Most of these transactions are necessary. Capital has to move. Underperforming assets need intervention. Some communities genuinely improve under new operators.
But every single transaction consumes finite human capital.
We don’t just transition buildings.
We transition focus.
I’ve had more than one operator tell me recently:
“We were finally gaining momentum. Then the acquisition hit.”
Momentum stalls.
Innovation pauses.
Pilots get delayed.
Coaching rhythms get disrupted.
That new memory care programming idea? Table it.
The staffing model experiment? Maybe next quarter.
The data initiative? After we get through this transition.
We rarely calculate that cost.
We measure purchase price.
We model NOI.
We analyze cap rates.
We forecast synergies.
But we don’t quantify the opportunity cost of pulling five of our strongest leaders off operational refinement for three months.
And in an industry where margins are already thin, the hidden cost is rarely on the balance sheet.
It shows up in softer places.
In a disengaged department head who hasn’t seen their regional in weeks.
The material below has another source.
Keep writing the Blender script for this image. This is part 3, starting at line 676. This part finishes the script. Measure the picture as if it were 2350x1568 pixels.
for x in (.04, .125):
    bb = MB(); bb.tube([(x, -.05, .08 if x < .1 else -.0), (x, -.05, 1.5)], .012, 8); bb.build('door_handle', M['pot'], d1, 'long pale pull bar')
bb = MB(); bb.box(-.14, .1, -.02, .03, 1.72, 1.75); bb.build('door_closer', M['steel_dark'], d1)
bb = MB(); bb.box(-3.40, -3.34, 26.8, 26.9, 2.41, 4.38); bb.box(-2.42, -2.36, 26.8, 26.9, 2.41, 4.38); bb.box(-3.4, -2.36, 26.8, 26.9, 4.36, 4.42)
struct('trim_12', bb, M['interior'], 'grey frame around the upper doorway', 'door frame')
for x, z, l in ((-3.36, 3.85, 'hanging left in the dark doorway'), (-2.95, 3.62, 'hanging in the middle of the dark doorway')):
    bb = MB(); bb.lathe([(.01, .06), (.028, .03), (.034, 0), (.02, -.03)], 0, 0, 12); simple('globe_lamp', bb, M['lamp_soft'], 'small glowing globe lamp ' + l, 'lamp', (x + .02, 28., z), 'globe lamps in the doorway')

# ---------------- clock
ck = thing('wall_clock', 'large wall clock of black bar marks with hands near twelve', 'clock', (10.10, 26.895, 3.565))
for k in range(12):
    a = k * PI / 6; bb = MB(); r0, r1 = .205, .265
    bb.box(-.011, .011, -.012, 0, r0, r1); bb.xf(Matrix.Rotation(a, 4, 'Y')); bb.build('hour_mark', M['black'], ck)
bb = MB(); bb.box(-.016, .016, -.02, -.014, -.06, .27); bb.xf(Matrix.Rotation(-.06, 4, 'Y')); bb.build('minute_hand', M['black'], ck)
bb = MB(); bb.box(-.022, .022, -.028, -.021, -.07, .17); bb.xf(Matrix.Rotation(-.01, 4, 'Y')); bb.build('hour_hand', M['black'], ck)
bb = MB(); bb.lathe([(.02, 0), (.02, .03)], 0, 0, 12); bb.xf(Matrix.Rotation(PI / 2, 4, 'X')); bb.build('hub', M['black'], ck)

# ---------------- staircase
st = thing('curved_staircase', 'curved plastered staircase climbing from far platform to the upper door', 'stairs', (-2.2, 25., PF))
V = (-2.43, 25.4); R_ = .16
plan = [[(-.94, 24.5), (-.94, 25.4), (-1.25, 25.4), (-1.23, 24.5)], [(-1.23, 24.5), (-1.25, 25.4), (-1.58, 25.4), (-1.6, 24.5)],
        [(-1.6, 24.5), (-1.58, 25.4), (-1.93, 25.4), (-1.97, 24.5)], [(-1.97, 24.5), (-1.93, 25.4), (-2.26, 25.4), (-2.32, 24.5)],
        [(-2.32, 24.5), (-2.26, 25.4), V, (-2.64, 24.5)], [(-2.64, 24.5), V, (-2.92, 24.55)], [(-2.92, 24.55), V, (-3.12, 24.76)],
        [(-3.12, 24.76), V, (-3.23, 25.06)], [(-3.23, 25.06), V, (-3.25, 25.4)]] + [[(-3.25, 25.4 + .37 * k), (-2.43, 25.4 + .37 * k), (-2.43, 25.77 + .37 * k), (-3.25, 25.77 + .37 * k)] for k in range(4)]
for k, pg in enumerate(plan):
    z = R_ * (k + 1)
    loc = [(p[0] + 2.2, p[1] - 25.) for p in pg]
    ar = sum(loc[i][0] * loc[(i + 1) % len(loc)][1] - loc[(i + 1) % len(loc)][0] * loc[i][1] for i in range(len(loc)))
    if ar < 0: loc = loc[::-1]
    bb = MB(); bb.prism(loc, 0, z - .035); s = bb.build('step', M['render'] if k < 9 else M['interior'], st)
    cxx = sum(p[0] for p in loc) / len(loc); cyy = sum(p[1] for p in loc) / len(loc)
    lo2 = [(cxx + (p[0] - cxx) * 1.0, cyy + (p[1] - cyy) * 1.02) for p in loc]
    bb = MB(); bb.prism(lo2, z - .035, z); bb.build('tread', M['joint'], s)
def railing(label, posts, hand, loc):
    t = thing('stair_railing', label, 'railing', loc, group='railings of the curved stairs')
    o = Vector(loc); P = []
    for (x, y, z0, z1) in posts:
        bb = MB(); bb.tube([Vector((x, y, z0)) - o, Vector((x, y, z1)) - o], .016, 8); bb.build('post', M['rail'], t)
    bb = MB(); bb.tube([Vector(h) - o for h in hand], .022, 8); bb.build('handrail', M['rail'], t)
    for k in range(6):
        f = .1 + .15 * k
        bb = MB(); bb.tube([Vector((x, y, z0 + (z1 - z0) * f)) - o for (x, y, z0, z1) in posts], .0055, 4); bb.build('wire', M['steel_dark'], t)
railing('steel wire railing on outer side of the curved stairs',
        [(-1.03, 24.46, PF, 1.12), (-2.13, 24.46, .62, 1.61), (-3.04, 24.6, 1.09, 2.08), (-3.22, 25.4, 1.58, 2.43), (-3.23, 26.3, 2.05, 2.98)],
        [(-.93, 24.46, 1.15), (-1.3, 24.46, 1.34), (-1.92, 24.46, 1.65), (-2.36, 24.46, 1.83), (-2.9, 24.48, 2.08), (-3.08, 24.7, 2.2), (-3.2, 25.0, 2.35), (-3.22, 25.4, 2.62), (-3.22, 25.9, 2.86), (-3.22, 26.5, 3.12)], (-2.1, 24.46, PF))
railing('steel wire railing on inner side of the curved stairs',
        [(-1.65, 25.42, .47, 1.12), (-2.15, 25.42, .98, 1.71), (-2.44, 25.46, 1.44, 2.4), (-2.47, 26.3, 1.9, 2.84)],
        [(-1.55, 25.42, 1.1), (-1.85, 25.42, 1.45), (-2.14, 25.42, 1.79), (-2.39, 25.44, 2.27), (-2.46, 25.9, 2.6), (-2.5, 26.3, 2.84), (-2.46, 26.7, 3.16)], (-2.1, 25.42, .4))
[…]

In a tour that feels slightly rushed.
In a new executive director who doesn’t get coached as deeply because their VP is in another state running transition meetings.
None of this is catastrophic.
That’s what makes it dangerous.
It’s subtle.
Communities don’t collapse because of acquisitions.
They just plateau.
And plateauing in this environment is expensive.
Here’s the uncomfortable question.
At what point does transaction volume begin to compete with the mission?
If our stated purpose is to care for seniors responsibly, then we have to acknowledge that constant structural change creates instability at the ground level.
Even when it’s handled professionally.
Even when it’s necessary.
Even when it ultimately improves the asset.
The people absorbing the shock are operators, department heads, caregivers, and families.
And most of them didn’t choose the deal.
They just live inside its ripple effects.
This is not an argument against growth.
It’s a call for awareness.
Growth consumes bandwidth.
Transitions consume leadership oxygen.
And oxygen is finite.
If we want innovation.
If we want margin expansion through operational excellence.
If we want the other 5% to compound.
Then we have to protect the human capital required to do it.
Because every time we assemble a war room for a building transition, we are borrowing time from something else.
The question isn’t whether deals are good or bad.
The question is whether we are honest about their operational gravity.
And whether we’re building organizations resilient enough to absorb it without sacrificing the quiet, daily work that actually determines outcomes.
Growth is visible.
Operational refinement is not.
But one of them is what residents feel every single day.